Here is pianist Marja Bon’s discussion of our program:
Can I just say that this program will make a modern impression? And that it is Beethoven with whom you will be familiar, and Beethoven who will make you curious?
Until 1980 I would have agreed. I have been educated in classical music and have traveled with orchestras and performed as soloist in piano concerts by Beethoven and Mozart.
But since my work with the Schönberg Ensemble my curiosity has grown, my hands have grown accustomed to other chords than the harmonies I was used to, and my ears have been challenged by music from the beginning of the previous century. Can we still call music ‘modern’ that is in fact 110 years old? Most concert organizers would still react like this: I can not get a full concert hall with that kind of music!
But as an organizer myself, I have tried to show a different attitude. Music that is a century old and ‘modern’ is still worth my affection: Alban Berg's music is so rich in enchanting sounds, that have the effect of transforming a misty cloud of question marks into clear exclamation marks.
It is now the beginning of November. After a long pause of several months I will play the Beethoven trio first. My hands feel strange after working in gardens during summer and autumn. My ears are too critical towards the chopping sounds that seem to come from the grand piano.
But while studying Berg’s works every sound stream whispering and curving, the Hauptstimme may radiate and the Nebenstimme has to mix into it. And even though I am playing my own part without the rest of the ensemble, everything seems so complete already… I will be startled at the first rehearsals that we will have at the beginning of December. I know what the result has to be and how it will have to sound, and how I want to hear it. We will have to integrate the different melodies into one Hauptstimme and to subordinate the Nebenstimme to that.

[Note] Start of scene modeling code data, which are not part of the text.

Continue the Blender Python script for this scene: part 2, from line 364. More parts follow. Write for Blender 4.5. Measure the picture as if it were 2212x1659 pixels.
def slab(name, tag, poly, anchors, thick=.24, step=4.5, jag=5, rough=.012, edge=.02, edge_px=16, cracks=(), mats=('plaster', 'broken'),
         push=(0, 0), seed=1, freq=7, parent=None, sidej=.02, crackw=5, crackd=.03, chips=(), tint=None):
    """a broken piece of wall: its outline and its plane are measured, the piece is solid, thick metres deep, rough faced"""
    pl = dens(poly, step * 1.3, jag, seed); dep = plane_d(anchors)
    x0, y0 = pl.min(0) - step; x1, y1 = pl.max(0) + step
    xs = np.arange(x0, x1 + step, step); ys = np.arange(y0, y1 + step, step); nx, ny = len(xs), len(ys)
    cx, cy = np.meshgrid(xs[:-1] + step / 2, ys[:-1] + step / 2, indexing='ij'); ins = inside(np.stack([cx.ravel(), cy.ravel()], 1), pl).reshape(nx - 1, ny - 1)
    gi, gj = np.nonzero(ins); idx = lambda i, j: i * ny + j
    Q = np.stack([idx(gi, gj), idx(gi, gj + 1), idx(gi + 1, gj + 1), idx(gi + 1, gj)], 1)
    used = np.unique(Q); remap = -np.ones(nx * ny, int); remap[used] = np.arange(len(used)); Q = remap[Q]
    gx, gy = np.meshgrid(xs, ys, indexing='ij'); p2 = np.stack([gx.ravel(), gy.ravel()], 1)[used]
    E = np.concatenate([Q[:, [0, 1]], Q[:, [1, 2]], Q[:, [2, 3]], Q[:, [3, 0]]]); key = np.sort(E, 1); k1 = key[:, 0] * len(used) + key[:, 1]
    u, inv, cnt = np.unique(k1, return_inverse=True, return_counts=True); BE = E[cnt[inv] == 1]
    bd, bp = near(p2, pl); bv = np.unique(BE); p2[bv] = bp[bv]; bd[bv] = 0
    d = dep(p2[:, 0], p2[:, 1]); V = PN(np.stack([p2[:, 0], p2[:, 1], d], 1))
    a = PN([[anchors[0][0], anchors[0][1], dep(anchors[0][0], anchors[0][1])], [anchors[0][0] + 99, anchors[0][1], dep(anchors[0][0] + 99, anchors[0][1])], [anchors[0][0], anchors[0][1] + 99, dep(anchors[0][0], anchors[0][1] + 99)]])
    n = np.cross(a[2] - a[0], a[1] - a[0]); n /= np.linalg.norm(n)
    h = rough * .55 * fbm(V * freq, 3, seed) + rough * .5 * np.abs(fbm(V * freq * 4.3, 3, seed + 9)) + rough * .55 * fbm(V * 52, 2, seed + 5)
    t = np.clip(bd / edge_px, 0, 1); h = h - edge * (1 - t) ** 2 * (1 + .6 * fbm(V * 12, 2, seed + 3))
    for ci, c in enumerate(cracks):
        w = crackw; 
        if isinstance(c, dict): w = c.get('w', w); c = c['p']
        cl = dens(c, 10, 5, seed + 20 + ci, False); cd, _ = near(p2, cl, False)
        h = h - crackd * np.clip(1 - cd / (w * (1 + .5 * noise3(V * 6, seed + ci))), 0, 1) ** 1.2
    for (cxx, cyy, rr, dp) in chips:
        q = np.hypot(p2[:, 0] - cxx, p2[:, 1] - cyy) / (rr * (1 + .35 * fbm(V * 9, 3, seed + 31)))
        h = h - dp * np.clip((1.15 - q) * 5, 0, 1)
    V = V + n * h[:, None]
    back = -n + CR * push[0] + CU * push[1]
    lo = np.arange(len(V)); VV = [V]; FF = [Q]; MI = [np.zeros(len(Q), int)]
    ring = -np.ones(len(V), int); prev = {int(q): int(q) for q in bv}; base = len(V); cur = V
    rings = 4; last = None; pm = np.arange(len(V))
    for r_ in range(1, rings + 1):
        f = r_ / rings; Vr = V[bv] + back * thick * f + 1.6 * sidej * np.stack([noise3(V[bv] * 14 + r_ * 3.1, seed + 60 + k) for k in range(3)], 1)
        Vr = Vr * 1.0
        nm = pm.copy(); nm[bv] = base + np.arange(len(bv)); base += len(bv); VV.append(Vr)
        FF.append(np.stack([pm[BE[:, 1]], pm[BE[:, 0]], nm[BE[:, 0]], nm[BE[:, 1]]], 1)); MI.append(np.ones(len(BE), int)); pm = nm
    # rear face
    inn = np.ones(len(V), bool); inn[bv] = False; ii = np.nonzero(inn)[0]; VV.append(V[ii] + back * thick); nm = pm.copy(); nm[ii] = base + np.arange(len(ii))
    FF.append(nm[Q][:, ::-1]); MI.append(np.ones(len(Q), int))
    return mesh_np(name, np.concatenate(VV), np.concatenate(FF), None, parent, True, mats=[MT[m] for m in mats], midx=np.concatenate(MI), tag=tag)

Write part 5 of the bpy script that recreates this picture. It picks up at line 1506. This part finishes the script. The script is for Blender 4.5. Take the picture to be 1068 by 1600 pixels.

And as far as Berg’s Vier Stücke are concerned: they are very brief, almost as miniature as the work of Anton Webern. I imagine these composers walking through the woods, fording every stream and listening to the rustling and gurgling of brooks, and the pattering drops of water.
Sometimes there is a crescendo on just one note, which is not something you can manage to do on a piano: it will always inevitably give you a diminuendo. How to perform this? I find it fascinating that a composer has imagined this and that a performer should work to present the listener with an illusion. How? I am sure I will succeed, although I do not yet have a clear answer to this question.
Already I can tell you: the Beethoven piece – so familiar to your ears - will cost me hours and hours of work, lots and lots more than the repertoire in which you have to ‘swallow’ all these very complicated notes. I am so used to those notes that I feel like sitting back easily while you as listeners will sit upright in your chairs and be challenged to pay attention.
Schnittke is always surprising, because the breathing of the musical lines is so tense for the musician, whereas the audience will recognize all kinds of quotes that will work for them as tiny sparkles.
We wish you a very pleasant listening experience!